Your DataConvert.ToThema() static method is simply creating an instance of a type which has a default constructor, and setting various properties, is that correct? If so, it's not terribly different from:
(from th in elan.tbl_Thema
where th.Titel == title
select new Thema{ID=th.ThemaID, Titel=th.Titel, etc...}
).Single());
When you call Queries.GetThemaByTitle, a query is being compiled. (The way you are calling this, by the way, may or may not actually be giving you any benefits from pre-compiling). That 'Query' is actually a code expression tree, only part of which is intended to generate SQL code that is sent to the database.
Other parts of it will generate IL code which is grabbing what is returned from the database and putting it into some form for your consumption. LINQ (EF or L2S) is smart enough to be able to take your static method call and generate the IL from it to do what you want - and maybe it's doing so with an internal delegate or some such. But ultimately, it doesn't need to be (much) different from what would be generated from I substituted above.
But note that this happens regardless what the type is that you get back; somewhere, IL code is being generated that puts DB values into a CLR object. That is the other part of those expression trees.
If you want a more detailed look at those expression trees and what they involved, I'd have to dig for ya, but I'm not sure from your question if that's what you are looking for.
Let me start by pointing out, that whether you compile your query or not does not matter. You would observe the very same results even if you did not pre-compile.

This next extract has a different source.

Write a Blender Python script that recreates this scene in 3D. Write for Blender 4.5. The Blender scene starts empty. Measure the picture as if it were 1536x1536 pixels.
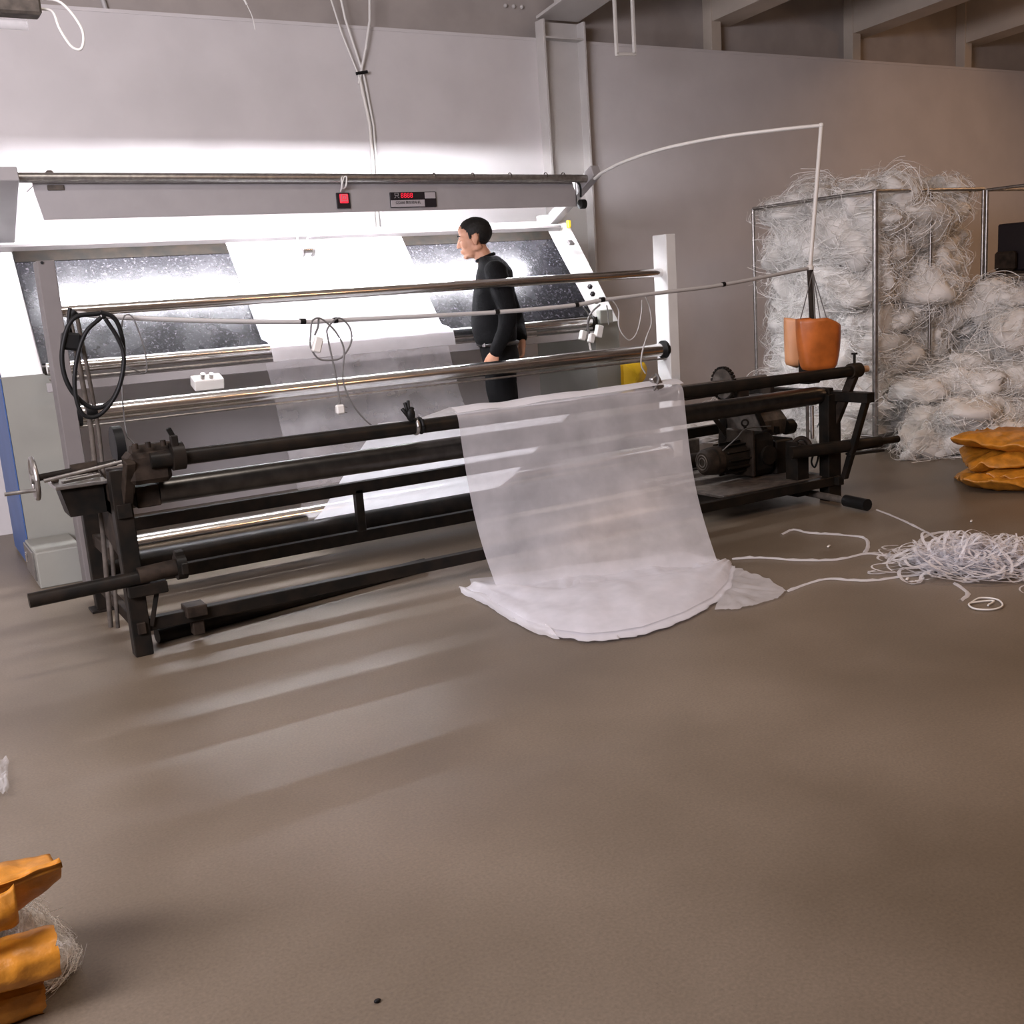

Technically, as Andrew has pointed out, making this work is not that complicated. When your LINQ expression is evaluated an expression tree is constructed internally. Your function appears as a node in this expression tree. No magic here. You'll be able to write this expression both in L2S and L2E and it will compile and run fine. That is until you try to actually execute the actual SQL query against the database. This is where difference begins. L2S seems to happily execute this task, whereas L2E fails with NotSupportedException, and reporting that it does not know how to convert ToThema into store query.
So what's happening inside? In L2S, as Andrew has explained, the query compiler understands that your function can be run separately from the store query has been executed. So it emits calls to your function into the object reading pipeline (where data read from SQL is transformed to the objects that are returned as the result of your call).
Once thing Andrew was not quite right, is that it matters what's inside your static method. I don't think it does.
If you put a break point in the debugger to your function, you will see that it's called once per returned row. In the stack trace you will see "Lightweight Function", which, in reality, means that the method was emitted at run time. So this is how it works for Linq to Sql.
Linq to Entity team seemed to go different route. I do not know, what was the reasoning, why they decided to ban all InvocationExpressions from L2E queries. Perhaps these were performance reason, or may be the fact that they need to support all kind of providers, not SQL Server only, so that data readers might behave differently. Or they simply thought that most people wouldn't realize that some of those are executed per returned row and preferred to keep this option closed.
Just my thoughts. If anyone has any more insight, please chime in!